Allen Frances, the Duke University psychiatrist who wrote the criteria that define Narcissistic Personality Disorder, has publicly scolded those who engage in “psychiatric name-calling”—not because he supports Trump but because, he argues, calling Trump mentally ill is an insult to mentally ill people. Mentally ill people, Frances notes, “are mostly well-behaved and well-meaning,” whereas Trump is neither.
Tweets and tax returns
What’s the point of this discussion? These responses, expert or not, seem mostly geared to seeking some pretext for removing Trump from office under the 25th Amendment, on the grounds that he’s unfit to serve. But that wasn’t my purpose at all back in January. I merely sought to provide some framework for predicting Trump’s behavior. So far, I humbly suggest, that framework has proven reliable. Here’s what I predicted in January (with my follow-up comments in parentheses):
- “Trump will never release his tax returns. To do so would destroy his self-image as a successful businessman and generous philanthropist.” (Check. He hasn’t yet, and he won’t.)

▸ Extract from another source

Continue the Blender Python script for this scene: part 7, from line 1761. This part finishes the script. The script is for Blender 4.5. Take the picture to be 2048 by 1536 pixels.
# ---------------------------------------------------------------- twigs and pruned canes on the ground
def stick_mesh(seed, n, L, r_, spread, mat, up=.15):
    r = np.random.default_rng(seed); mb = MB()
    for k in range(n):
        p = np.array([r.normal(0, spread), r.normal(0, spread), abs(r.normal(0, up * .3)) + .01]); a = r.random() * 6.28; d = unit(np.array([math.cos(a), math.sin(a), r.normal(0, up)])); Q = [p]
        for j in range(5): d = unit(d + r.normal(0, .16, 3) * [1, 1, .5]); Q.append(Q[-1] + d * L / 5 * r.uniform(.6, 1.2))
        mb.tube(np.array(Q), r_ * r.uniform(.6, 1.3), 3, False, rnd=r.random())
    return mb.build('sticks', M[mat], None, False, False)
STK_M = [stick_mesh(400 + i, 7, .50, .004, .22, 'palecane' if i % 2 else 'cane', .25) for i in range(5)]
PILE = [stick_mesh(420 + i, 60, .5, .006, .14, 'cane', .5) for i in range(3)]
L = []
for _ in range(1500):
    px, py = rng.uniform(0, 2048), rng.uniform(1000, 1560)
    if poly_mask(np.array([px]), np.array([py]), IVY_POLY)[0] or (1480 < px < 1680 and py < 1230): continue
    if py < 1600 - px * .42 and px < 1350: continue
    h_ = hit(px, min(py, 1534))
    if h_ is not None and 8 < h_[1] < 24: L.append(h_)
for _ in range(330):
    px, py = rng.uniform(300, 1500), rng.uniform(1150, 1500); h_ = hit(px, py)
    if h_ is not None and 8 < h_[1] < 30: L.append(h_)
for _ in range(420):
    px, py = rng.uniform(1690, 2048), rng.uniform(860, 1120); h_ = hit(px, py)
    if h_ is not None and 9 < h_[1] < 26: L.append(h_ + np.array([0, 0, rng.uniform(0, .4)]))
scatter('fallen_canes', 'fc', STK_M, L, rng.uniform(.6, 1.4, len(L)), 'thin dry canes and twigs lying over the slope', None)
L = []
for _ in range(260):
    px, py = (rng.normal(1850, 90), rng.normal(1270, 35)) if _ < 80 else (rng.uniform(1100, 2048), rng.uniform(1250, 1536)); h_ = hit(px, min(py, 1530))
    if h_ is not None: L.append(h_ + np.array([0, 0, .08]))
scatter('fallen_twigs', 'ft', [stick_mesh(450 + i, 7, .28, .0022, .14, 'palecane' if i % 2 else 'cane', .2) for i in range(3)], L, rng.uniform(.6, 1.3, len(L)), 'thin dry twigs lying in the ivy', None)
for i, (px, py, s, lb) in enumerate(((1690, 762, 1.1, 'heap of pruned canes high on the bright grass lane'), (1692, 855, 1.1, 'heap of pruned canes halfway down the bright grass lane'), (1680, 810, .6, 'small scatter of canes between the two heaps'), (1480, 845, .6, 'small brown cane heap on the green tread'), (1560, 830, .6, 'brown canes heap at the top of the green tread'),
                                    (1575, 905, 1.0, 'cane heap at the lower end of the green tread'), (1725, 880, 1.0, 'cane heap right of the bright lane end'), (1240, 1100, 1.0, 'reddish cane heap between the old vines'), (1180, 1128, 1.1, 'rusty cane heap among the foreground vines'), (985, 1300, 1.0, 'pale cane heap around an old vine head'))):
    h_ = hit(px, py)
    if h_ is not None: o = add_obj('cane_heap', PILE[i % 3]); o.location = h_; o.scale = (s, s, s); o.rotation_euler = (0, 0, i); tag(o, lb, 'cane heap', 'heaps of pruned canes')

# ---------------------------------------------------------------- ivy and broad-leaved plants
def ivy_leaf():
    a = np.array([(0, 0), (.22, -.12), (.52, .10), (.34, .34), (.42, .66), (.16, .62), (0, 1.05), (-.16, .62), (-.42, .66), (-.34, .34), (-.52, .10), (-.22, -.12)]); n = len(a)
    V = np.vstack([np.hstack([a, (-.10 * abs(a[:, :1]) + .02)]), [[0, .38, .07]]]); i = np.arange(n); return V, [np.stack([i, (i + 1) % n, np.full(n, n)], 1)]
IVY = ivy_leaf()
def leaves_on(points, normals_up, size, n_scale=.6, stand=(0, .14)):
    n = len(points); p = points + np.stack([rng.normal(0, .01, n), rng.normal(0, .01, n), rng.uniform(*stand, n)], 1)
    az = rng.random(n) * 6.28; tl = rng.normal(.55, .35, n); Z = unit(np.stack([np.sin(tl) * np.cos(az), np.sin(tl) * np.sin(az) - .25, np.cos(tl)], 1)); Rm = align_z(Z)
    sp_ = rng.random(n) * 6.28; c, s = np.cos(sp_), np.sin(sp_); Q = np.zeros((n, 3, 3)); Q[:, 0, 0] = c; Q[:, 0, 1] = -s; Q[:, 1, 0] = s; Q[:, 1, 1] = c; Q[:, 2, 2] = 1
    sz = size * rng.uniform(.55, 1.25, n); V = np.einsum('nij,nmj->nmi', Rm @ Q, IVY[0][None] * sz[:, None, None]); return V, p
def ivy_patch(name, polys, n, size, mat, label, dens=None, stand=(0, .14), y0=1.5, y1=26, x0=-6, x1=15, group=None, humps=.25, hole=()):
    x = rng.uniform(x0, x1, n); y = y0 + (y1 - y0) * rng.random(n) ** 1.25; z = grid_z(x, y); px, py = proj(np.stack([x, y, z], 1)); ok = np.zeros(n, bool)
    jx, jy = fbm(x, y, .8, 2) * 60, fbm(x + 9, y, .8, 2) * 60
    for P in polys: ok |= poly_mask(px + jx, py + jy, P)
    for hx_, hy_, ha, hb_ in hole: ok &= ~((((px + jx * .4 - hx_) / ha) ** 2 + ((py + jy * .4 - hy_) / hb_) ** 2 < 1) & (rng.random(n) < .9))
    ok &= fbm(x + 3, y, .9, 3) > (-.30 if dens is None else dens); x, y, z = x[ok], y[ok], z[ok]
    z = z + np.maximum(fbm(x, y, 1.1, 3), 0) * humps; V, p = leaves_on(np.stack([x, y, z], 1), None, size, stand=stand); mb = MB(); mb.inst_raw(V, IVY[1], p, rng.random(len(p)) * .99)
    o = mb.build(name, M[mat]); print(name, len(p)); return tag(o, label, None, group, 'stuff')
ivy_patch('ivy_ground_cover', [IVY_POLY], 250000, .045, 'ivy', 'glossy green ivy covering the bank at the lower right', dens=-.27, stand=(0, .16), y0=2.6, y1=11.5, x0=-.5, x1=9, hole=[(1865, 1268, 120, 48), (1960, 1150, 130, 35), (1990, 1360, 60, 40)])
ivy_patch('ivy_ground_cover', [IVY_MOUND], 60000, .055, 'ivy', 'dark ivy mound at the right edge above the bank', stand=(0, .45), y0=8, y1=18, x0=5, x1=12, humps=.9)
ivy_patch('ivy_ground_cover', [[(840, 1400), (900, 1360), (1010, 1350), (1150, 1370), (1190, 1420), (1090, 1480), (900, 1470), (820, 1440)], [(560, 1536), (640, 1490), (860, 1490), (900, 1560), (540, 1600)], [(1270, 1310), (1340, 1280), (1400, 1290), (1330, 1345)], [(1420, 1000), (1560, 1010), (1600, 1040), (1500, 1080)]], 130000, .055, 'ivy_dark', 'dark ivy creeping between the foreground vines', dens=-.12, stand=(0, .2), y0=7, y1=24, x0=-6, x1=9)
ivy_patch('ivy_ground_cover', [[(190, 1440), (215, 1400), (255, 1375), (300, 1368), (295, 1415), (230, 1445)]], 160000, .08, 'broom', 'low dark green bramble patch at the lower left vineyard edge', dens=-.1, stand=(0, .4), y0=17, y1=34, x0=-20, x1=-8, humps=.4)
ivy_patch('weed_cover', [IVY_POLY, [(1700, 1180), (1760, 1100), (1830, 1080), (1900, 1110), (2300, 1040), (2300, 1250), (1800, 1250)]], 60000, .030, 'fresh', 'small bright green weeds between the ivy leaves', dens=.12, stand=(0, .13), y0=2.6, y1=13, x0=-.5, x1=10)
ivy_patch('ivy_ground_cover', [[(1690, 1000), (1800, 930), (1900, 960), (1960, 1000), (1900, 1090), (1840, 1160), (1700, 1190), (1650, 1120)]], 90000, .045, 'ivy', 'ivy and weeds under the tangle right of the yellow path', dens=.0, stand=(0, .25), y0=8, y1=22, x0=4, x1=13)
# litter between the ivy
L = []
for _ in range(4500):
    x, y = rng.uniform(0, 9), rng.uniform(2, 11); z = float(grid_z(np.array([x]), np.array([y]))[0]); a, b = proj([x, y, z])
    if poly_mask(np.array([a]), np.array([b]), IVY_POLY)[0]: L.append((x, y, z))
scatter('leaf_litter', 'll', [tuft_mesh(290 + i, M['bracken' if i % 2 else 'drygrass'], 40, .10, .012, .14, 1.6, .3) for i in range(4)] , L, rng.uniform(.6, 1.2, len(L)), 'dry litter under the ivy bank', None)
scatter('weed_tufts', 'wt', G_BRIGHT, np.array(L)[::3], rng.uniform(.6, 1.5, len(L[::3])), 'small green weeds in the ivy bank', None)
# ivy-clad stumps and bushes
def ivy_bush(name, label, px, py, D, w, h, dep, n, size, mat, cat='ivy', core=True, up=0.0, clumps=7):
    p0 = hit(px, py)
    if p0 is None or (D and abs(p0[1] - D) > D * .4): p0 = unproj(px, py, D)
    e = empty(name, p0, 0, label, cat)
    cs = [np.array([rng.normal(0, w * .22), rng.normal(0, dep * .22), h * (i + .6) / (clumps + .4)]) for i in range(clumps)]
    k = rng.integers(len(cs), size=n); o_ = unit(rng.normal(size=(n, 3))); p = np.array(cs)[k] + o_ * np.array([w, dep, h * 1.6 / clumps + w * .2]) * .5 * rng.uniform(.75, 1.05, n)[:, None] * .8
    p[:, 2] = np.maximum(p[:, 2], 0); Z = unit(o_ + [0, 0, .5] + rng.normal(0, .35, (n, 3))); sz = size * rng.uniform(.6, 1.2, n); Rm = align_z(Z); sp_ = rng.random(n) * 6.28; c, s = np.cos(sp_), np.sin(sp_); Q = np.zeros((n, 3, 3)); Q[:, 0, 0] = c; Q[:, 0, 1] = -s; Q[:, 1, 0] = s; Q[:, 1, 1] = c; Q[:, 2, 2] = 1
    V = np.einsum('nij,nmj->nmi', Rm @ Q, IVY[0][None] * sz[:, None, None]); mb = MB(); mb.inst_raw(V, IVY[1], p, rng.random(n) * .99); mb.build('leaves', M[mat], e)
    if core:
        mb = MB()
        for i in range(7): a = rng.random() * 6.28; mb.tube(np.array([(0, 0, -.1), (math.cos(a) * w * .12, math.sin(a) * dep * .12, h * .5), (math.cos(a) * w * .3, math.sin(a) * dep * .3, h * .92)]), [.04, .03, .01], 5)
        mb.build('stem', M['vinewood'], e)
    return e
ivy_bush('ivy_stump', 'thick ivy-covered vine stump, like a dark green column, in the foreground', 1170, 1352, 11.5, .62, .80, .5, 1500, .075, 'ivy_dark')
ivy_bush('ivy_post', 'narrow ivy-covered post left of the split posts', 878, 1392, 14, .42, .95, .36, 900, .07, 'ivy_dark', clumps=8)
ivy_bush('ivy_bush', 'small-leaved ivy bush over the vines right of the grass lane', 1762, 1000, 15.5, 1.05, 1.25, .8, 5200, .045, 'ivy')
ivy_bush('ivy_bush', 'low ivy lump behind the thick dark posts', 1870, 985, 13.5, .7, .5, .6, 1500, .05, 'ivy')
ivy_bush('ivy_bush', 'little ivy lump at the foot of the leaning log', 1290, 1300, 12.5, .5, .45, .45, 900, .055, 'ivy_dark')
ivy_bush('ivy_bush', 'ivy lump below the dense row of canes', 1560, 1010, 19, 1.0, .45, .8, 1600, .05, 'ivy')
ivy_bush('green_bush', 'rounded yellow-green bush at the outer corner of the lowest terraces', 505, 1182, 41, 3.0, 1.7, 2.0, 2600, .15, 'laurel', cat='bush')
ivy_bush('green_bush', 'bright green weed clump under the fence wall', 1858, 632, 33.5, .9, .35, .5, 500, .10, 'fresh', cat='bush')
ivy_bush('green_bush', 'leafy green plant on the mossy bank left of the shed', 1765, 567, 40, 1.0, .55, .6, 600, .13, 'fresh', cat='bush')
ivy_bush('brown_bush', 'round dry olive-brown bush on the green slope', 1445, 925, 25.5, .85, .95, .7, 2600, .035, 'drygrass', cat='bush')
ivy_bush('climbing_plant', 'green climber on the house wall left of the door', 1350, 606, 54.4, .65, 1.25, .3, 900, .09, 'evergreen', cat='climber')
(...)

- “Trump will never divest his businesses. They mean more to him than the presidency, because they’re central to his image and easier for him to control.” (Check.)
- “He will never give up his children as advisors, because he views them as extensions of himself; consequently, they’re the only people he trusts.” (Check. In seven months, Trump has abandoned such close advisors as Michael Flynn, Sean Spicer, Reince Priebus, Anthony Scaramucci, and Steve Bannon. Ivanka, Donald Jr., Eric, and Jared Kushner remain in their respective positions.)
- “He will resist holding press conferences, which involve confronting hostile questions. Instead, he will hold rallies, where he can bask in his supporters’ adulation.” (Check. I might have added: He will avoid any potentially hostile public event. Trump’s no-shows at the White House Correspondents’ Dinner and the Kennedy Center Honors are two examples.)
- “He won’t give up his Twitter account. For Trump, tweeting to his followers is not the means to some strategic end; it is the end. His need to vent transcends all else.” (Check.)
Making waves
One more prediction: In any given situation, Trump will take the action that makes waves or creates headlines, even if it makes no moral, political, or practical sense. How else to explain his withdrawal from the Paris Climate Accord, his decision to exclude transgender citizens from the military, his singular refusal to condemn white racists in Charlottesville, and his current attempt to deport 800,000 children of undocumented immigrants? From a narcissist’s perspective, how can you attract attention if you simply endorse conventional wisdom?
You know the old joke: What do you call a demented seven-foot-tall man holding a spear? (Answer: “Sir.”) Trump holds the keys to our nuclear codes. Call him “Sir” at your risk. But his behavior, demented or not, is predictable.